Um defensor das vítimas de abuso sexual por membros do clero, David Clohessy, da Rede de Sobreviventes de Abusos por Padres, chamou de encorajadora a declaração de George. "Deve ser um assunto, e estamos felizes pelo cardeal George ter dito que será", disse, "mas o foco tem que ser primeiro na proteção às crianças, depois na cura das vítimas".

As autoridades do Vaticano se recusaram a comentar sobre a confissão, no domingo, do cardeal Keith O'Brien, o mais alto representante da Igreja Católica Romana no Reino Unido, de que praticou conduta sexual imprópria. Três padres e um ex-padre o acusaram de fazer avanços impróprios décadas atrás.

"Nós não vamos passar o restante da semana falando sobre o cardeal O'Brien", disse Lombardi em resposta às perguntas dos jornalistas britânicos na coletiva de imprensa.

O'Brien anunciou sua renúncia após as acusações virem à tona e disse que não participaria do conclave.

Lombardi disse que 142 dos 207 membros do Colégio dos Cardeais estavam presentes. Desses, apenas 103 dos 115 cardeais que têm menos de 80 anos  --e, portanto, podem votar no novo papa segundo as regras do Vaticano-- chegaram até o momento, ele disse. A imprensa italiana especula que o conclave possa ter início em 10 ou 11 de março.

"Gostaríamos de concluir tudo antes do início da Semana Santa, termos um papa e voltarmos para nossas dioceses", disse George. "Mas dedicaremos o tempo que for necessário para cumprir bem o trabalho."
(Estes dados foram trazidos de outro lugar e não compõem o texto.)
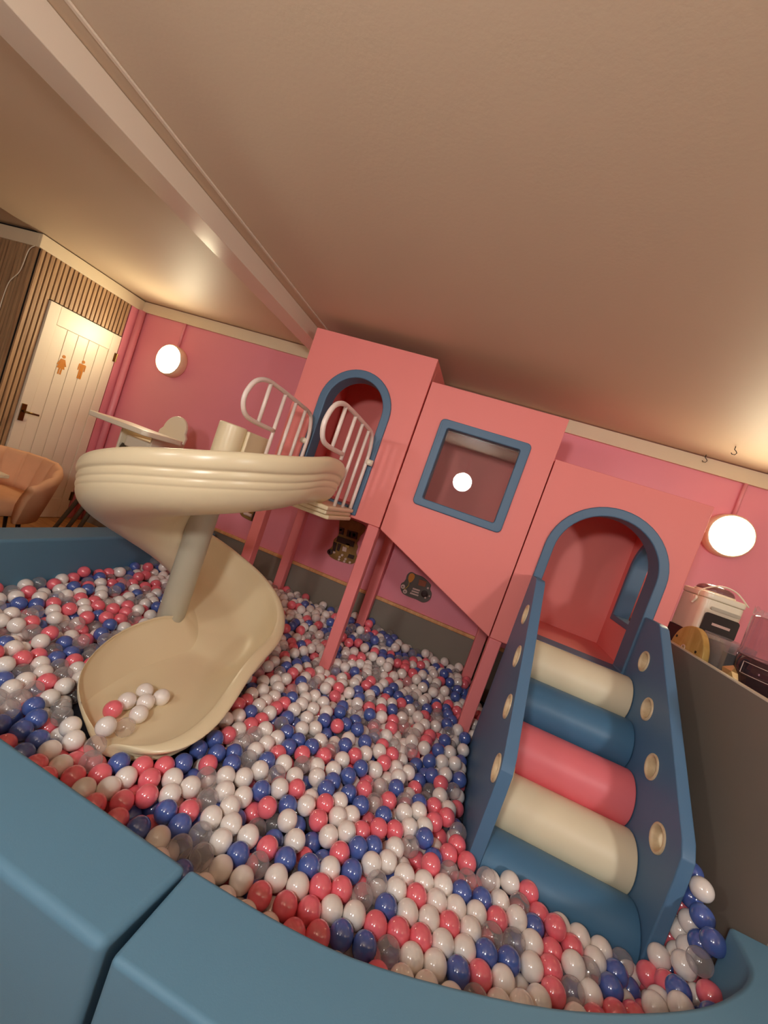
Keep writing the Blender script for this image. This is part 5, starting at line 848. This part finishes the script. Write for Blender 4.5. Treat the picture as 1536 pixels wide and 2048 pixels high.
    '51 3218 104 0 -1982 2737 100 0 -738 3030 38 3 -1717 2808 171 0 -2239 2685 155 0 -20 3207 90 1 -1834 2782 159 0 -2089 2716 38 3 -1287 2907 38 2 -937 2990 38 0 -1384 2892 162 0 344 3298 38 1 -119 3189 38 1 -1632 2834 96 2 '
    '-1434 2878 38 1 -1312 2914 160 0 231 3277 101 0 -1838 2785 38 1 -203 3176 98 3 -2020 2744 38 0 -1916 2772 99 1 418 3323 38 0 -673 3065 38 0 -585 3092 130 0 -1748 2812 38 1 -2157 2721 156 0 -244 3169 38 0 -329 3153 99 2 '
    '-367 3141 38 1 -504 3110 38 2 129 3264 74 0 -2342 2684 101 3 263 3299 38 2 -1162 2964 38 0 1242 3548 366 0 -1090 2981 38 0 -1959 2776 38 0 -876 3033 38 0 -805 3051 38 3 -1495 2894 145 0 41 3259 165 0 12 3248 38 0 '
    '-1498 2892 70 3 -2115 2749 101 0 -1800 2822 84 1 -611 3103 38 0 -1287 2947 98 0 -1208 2967 95 1 -1359 2932 105 1 -62 3237 38 3 237 3315 165 0 -1434 2917 101 0 -1783 2838 156 0 -1008 3016 38 0 -145 3223 99 0 -884 3053 151 0 '
    '-651 3106 99 0 -2342 2709 172 0 -2277 2722 103 3 -1048 3012 98 3 306 3333 88 2 -189 3214 38 0 -1679 2867 144 0 -2046 2778 98 2 -1735 2852 99 0 -536 3136 97 1 -1121 2998 101 3 -271 3201 99 1 -1867 2826 110 0 -2154 2755 38 0 '
    '-1389 2937 38 0 -313 3192 38 3 -438 3163 38 3 -402 3175 101 0 -1250 2973 38 3 -1902 2821 38 3 -775 3091 95 0 -2191 2756 99 0 -736 3101 38 0 -851 3077 91 0 -1981 2811 100 1 -981 3048 98 0 169 3321 96 0 -1559 2913 109 0 '
    '28 3289 98 0 -1022 3044 160 0 -1323 2968 38 1 97 3311 118 0 -2261 2757 165 0 -1540 2929 193 0 -2122 2790 163 0 -530 3167 164 0 343 3371 38 0 -1301 2988 164 0 236 3353 102 0 -954 3075 162 0 -1846 2858 38 1 -135 3269 155 0 '
    '-131 3264 38 0 -1776 2876 38 0 -215 3249 99 0 -84 3282 91 2 -477 3191 107 0 -1219 3018 164 0 -673 3143 38 0 -1073 3049 38 2 -1144 3032 38 3 -718 3137 99 0 -606 3164 103 2 -342 3227 99 1 -385 3215 38 2 -2196 2793 164 0 '
    '271 3372 38 1 -2342 2758 102 1 -916 3097 100 1 -1263 3016 104 0 -35 3304 38 2 -1929 2860 99 3 -1184 3037 102 0 -807 3124 38 2 -1801 2892 107 2 -1337 3004 101 0 399 3418 144 0 171 3366 156 0 -1706 2919 101 0 19 3331 159 0 '
    '-2108 2824 98 3 -1414 2989 96 3 -2256 2792 98 2 -1664 2936 167 0 -1965 2859 38 0 -1047 3083 101 0 -2039 2851 96 3 -2342 2783 169 0 340 3415 99 2 -1490 2982 94 2 -1119 3073 97 2 -202 3289 38 0 -1596 2965 157 0 -327 3267 160 1 '
    '-1922 2891 167 0 97 3368 166 0 -285 3275 99 0 -452 3239 161 0 -156 3306 94 0 -411 3246 98 3 -2240 2820 217 0 -1293 3036 38 1 -1676 2946 38 1 -1379 3017 38 2 -26 3340 101 3 23 3350 38 0 -1169 3074 165 0 -1873 2907 102 0 '
    '-1906 2896 38 2 -2192 2832 99 0 -784 3165 96 1 378 3438 38 0 125 3381 98 3 231 3410 164 0 -741 3176 38 3 51 3367 102 0 -674 3195 95 0 -1564 2985 92 2 -986 3123 99 3 -857 3155 92 0 -103 3330 38 0 266 3421 99 0 '
    '-1751 2945 38 0 -1344 3050 162 0 -1416 3034 161 0 -1817 2940 162 0 191 3412 101 2 -1825 2933 38 1 303 3438 38 0 -1091 3115 154 0 -1639 2983 97 1 -2094 2880 194 0 -99 3353 108 3 -1770 2958 107 0 -1238 3085 94 0 81 3394 38 0 '
    '154 3412 38 0 -485 3265 98 3 -397 3290 159 0 -616 3236 102 1 225 3432 38 0 -2342 2829 102 0 -232 3328 93 2 -1312 3073 100 3 -315 3315 217 0 -1483 3038 194 0 388 3476 99 1 -356 3300 96 0 -41 3378 164 0 -1384 3060 100 2 '
    '-1946 2929 108 0 -1705 2987 130 0 -927 3172 100 2 428 3490 38 0 -46 3379 38 0 -1458 3050 102 3 -2093 2901 102 0 -2020 2921 110 2 -1179 3120 108 0 -742 3224 104 0 -2258 2867 99 0 -1578 3032 190 0 -1046 3157 107 3 -1765 2995 172 0 '
    '-1843 2974 96 3 -5 3411 108 2 -1961 2946 38 0 -1532 3051 104 0 -554 3282 100 3 -1117 3150 92 1 -790 3231 167 0 -1889 2966 38 2 -489 3305 165 2 -990 3186 137 0 -1984 2952 168 0 -1204 3139 175 0 -167 3381 105 1 -431 3319 98 1 '
    '-2342 2870 165 2 -345 3344 156 0 62 3439 93 3 -2197 2906 100 0 -1738 3013 61 0 219 3480 93 2 -1604 3049 104 3 -302 3356 95 2 -816 3236 97 0 -109 3409 156 0 -1810 3003 38 0 -2147 2931 184 0 -927 3219 159 0 -686 3273 100 2 '
    '-1003 3205 209 0 -75 3420 91 0 -1139 3173 159 0 -2279 2904 160 1 -1838 3012 164 1 -1679 3047 101 0 -1287 3145 100 2 -895 3238 96 2 -1793 3026 107 3 -501 3332 98 0 -1919 2997 98 3 -1714 3049 167 0 -1358 3130 101 0 -2324 2902 99 0 '
    '135 3484 102 1 -1992 2984 102 0 -1543 3094 164 0 -426 3359 160 0 -1432 3119 99 0 -623 3311 100 0 378 3548 112 0 -48 3452 155 1 -2141 2955 103 0 -1026 3218 80 0 378 3548 38 2 -383 3372 97 0 75 3486 150 1 -297 3400 158 2 '
    '-2218 2947 165 0 -1223 3180 97 0 -1267 3177 160 0 -767 3292 101 0 -1088 3217 113 0 11 3482 189 0 -640 3329 223 0 -858 3275 149 0 -2263 2940 99 2 -1504 3121 98 3 -671 3322 155 0 -245 3426 205 0 -261 3418 96 2 -1907 3033 161 0 '
    '-966 3254 106 2 -1154 3216 218 0 3 3484 103 2 -472 3378 216 0 -1866 3044 102 2 -1031 3244 151 2 -1786 3068 169 1 -1367 3169 204 0 -2084 2995 81 3 -152 3453 93 1 -602 3350 162 2 -1577 3117 102 0 -1161 3217 100 2 219 3548 201 0 '
    '-794 3308 167 0 -518 3374 158 0 -569 3359 99 0 -2342 2943 172 0 -1445 3157 204 0 -1201 3214 161 0 -2050 3012 145 0 -1741 3084 102 3 -2122 2997 160 0 219 3548 114 0 -973 3270 189 0 -454 3390 98 2 -77 3488 213 0 -377 3415 162 0 '
    '-1333 3191 142 0 -1650 3114 101 3 -1100 3249 180 0 -1408 3176 143 0 -334 3428 101 1 160 3548 159 0 -850 3312 217 0 -2207 2987 103 3 -73 3492 99 2 -714 3342 98 1 157 3548 74 0 -1513 3163 159 0 -316 3451 210 0 94 3548 194 0 '
    '-2284 2984 156 1 -2085 3034 212 0 100 3548 120 2 -2342 2970 102 2 -193 3483 172 2 -1812 3097 99 3 -1856 3090 159 0 -1936 3069 102 0 -1586 3155 165 0 -1043 3286 212 0 -1283 3225 98 2 -916 3315 173 0 -2009 3054 98 2 -1468 3184 100 3 '
    '-220 3481 102 0 -467 3428 161 0 -744 3363 162 2 -930 3316 100 0 -2149 3029 100 3 -1938 3085 206 0 -1034 3294 98 3 27 3548 160 0 -1319 3232 201 0 38 3548 87 0 -407 3446 100 1 -2245 3018 209 0 -1161 3274 147 3 -804 3357 105 0 '
    '-1661 3157 161 0 -518 3427 106 0 -1218 3261 99 1 -1108 3288 96 0 -1202 3272 207 1 -576 3418 148 1 -43 3548 186 0 -1260 3260 161 0 -295 3485 95 1 -31 3548 113 0 -1543 3191 98 0 -1712 3153 102 0 -853 3360 160 0 -1801 3137 190 0 '
    '-1551 3198 213 0 -2277 3021 95 1 -988 3328 144 2 -2081 3068 100 0 -1464 3218 167 3 -1880 3118 92 1 -344 3484 149 3 -1617 3181 101 3 -2342 3015 193 1 -1983 3101 151 1 -1382 3244 163 1 -1113 3312 218 0 -1075 3323 153 0 -117 3548 103 1 '
    '-976 3351 215 0 -418 3484 162 0 -1873 3143 209 0 -649 3431 165 0 -2213 3059 100 0 -1425 3247 103 0 -1786 3162 105 2 -1919 3132 152 0 -1346 3266 100 3 -753 3407 100 0 -469 3482 108 0 -893 3382 101 0 -2342 3040 124 2 -191 3548 102 0 '
    '-2278 3059 157 0 -229 3548 169 0 -525 3479 159 0 -1543 3238 152 0 -1850 3166 141 0 -2033 3121 98 2 -796 3416 160 0 -1961 3138 89 2 -1755 3191 167 0 -1052 3360 214 0 -1616 3224 163 1 -724 3436 165 0 -1367 3287 222 0 -937 3386 161 0 '
    '-1281 3302 100 0 -1324 3295 161 0 -228 3548 38 0 -1175 3328 97 0 -965 3378 96 1 -1498 3253 99 1 -1220 3324 157 3 -1271 3314 210 0 -263 3548 103 0 -1039 3365 103 0 -2147 3104 93 3 -1680 3216 120 3 -594 3478 188 2 -304 3548 168 0 '
    '-1144 3350 163 0 -842 3426 218 0 -409 3526 98 1 -834 3427 98 0 -1109 3363 97 1 -338 3548 103 0 -1009 3397 166 2 -1463 3290 149 0 -379 3548 164 0 -2266 3106 213 0 -1910 3186 102 3 -1749 3224 98 3 -2342 3088 180 2 -1626 3254 95 1 '
    '-881 3434 156 0 -1439 3305 218 0 -2272 3103 99 3 -1839 3206 82 3 -1394 3320 161 1 -1969 3184 145 0 -1905 3202 177 0 -2094 3155 98 1 -2153 3144 154 3 -1579 3283 201 0 -1083 3398 156 0 -454 3548 154 3 -1423 3318 94 1 -1560 3288 101 0 '
    '-1344 3341 99 0 -1287 3357 150 2 -1236 3367 98 1 -2342 3109 105 0 -1809 3237 141 0 -508 3548 204 0 -2208 3143 98 0 -940 3444 108 0 -963 3446 198 0 -1664 3280 157 1 -1736 3263 162 0 -2030 3194 99 1 -1014 3436 101 0 -549 3548 142 2 '
    '-1496 3322 93 0 -1251 3386 215 0 -825 3486 164 2 -1530 3322 159 0 -2296 3141 155 1 -1183 3408 195 0 -2097 3193 162 0 -1149 3417 129 2 -1706 3284 96 0 -614 3548 182 1 -886 3486 208 1 -1879 3248 125 1 -1088 3442 96 2 -1607 3324 145 3 '
    '-1962 3238 94 1 -1494 3356 214 0 -1639 3322 212 0 -2159 3194 99 0 -1459 3363 150 0 -2025 3231 164 1 -1781 3289 100 3 -1368 3389 150 1 -1241 3421 150 1 -2209 3194 153 1 -2342 3166 206 0 -2263 3185 204 1 -1649 3327 83 1 -1297 3412 99 1 '
    '-1021 3483 156 0 -2268 3187 108 3 -772 3548 246 0 -1309 3419 183 2 -950 3503 151 2 -1897 3284 211 0 -2094 3232 98 0 -772 3548 171 3 -1419 3393 94 0 -1560 3362 103 1 -1844 3299 162 0 -2342 3181 101 2 -1943 3278 154 1 -834 3548 207 1 '
    '-1095 3486 155 0 -1586 3374 194 0 -1737 3337 137 3 -1493 3394 90 2 -2154 3241 167 3 -2032 3267 100 3 -1166 3477 175 2 -1671 3359 156 2 -1524 3397 157 0 -1148 3483 102 0 -1051 3507 92 0 -896 3548 168 0 -1376 3438 208 0 -2085 3269 162 0 '
    '-2213 3236 89 3 -2314 3215 157 0 -1904 3310 99 3 -1364 3445 100 1 -1237 3481 197 0 -1471 3426 201 0 -1835 3340 101 0 -2013 3303 160 0 -1219 3490 125 0 -1421 3444 149 3 -1626 3395 102 3 -1289 3478 143 0 -1975 3315 98 3 -993 3548 111 1 '
    '-1698 3382 96 0 -2156 3275 101 2 -1799 3364 163 0 -1906 3343 163 3 -1057 3548 151 0 -2275 3263 201 0 -1773 3378 86 3 -2133 3299 211 0 -2276 3261 115 0 -1088 3548 219 0 -2216 3279 158 1 -1659 3414 205 0 -2091 3307 98 0 -1556 3438 102 3 '
    '-2342 3251 100 1 -1475 3460 101 0 -1110 3548 103 0 -1364 3492 157 0 -1605 3438 159 2 -1144 3548 170 0 -1715 3419 157 2 -1185 3548 103 0 -1893 3381 96 3 -2076 3344 163 1 -1219 3548 169 0 -1417 3500 100 2 -2342 3285 165 3 -1475 3491 165 3 '
    '-2035 3356 101 0 -2204 3322 217 0 -2227 3313 91 1 -1862 3403 158 1 -2147 3338 140 0 -1257 3548 103 3 -2001 3376 166 1 -1968 3386 100 3 -1785 3432 133 2 -1632 3468 95 3 -1309 3548 155 0 -2281 3321 157 0 -1708 3456 93 0 -1632 3482 216 0 '
    '-1362 3548 206 0 -1935 3411 162 0 -1714 3467 214 0 -2342 3322 228 0 -1368 3548 111 1 -1672 3480 154 0 -2149 3371 206 0 -2216 3356 151 0 -2107 3380 93 0 -2078 3394 217 0 -2342 3326 102 3 -1851 3445 99 0 -1428 3548 154 0 -1875 3457 208 1 '
    '-1475 3548 96 3 -2061 3413 141 0 -1745 3491 147 0 -2180 3387 96 2 -1926 3449 97 0 -2275 3368 100 0 -2342 3361 164 0 -1782 3497 212 0 -1794 3489 92 0 -1828 3485 156 1 -2217 3397 217 1 -2134 3415 148 3 -2013 3447 188 2 -1632 3548 183 0 '
    '-2277 3398 168 0 -1632 3548 110 0 -1899 3493 149 0 -2208 3427 150 0 -1698 3548 142 1 -2157 3446 213 0 -2101 3453 93 1 -2087 3462 191 0 -1974 3487 140 3 -2342 3399 100 0 -1753 3548 94 2 -2047 3486 134 3 -1789 3548 158 3 -2277 3441 228 0 '
    '-1986 3510 216 1 -2257 3440 98 1 -1839 3548 102 3 -1862 3548 178 3 -2342 3436 165 3 -2138 3489 147 0 -1913 3548 102 1 -2059 3523 223 0 -1942 3548 170 1 -2213 3488 188 0 -2279 3471 160 3 -1986 3548 100 2 -2022 3548 165 0 -2061 3548 101 3 '
    '-2096 3548 164 2 -2280 3515 221 0 -2135 3548 101 2 -2181 3548 160 2 -2214 3548 226 0 -2216 3548 96 2 -2255 3548 159 0 -2342 3548 242 1 -2342 3548 169 1 '
).split()]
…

A Semana Santa tem início no Domingo de Ramos, em 24 de março, e culmina na Páscoa, em 31 de março. Após a eleição, o novo papa será empossado com uma cerimônia em grande escala.

Em um raro vislumbre do processo, o Vaticano mostrou aos repórteres imagens dos cardeais entrando no salão de assembleia e ocupando seus assentos, folheando o livro do ritual do conclave com sua capa dura verde, o "Ordo rituum conclavis".

Os cardeais tomaram os assentos designados, prestaram um juramento de sigilo e concordaram em enviar uma mensagem a Bento 16, que se retirou para a casa de verão papal no Castelo Gandolfo, fora de Roma.

Meia dúzia de eminências falou durante a breve sessão, mas principalmente sobre assuntos logísticos. Antes disso, eles fizeram uma pausa de meia hora em um bufete montado para servir café. "Foi um momento importante para contatos pessoais, para conversas em um nível mais particular", disse Lombardi.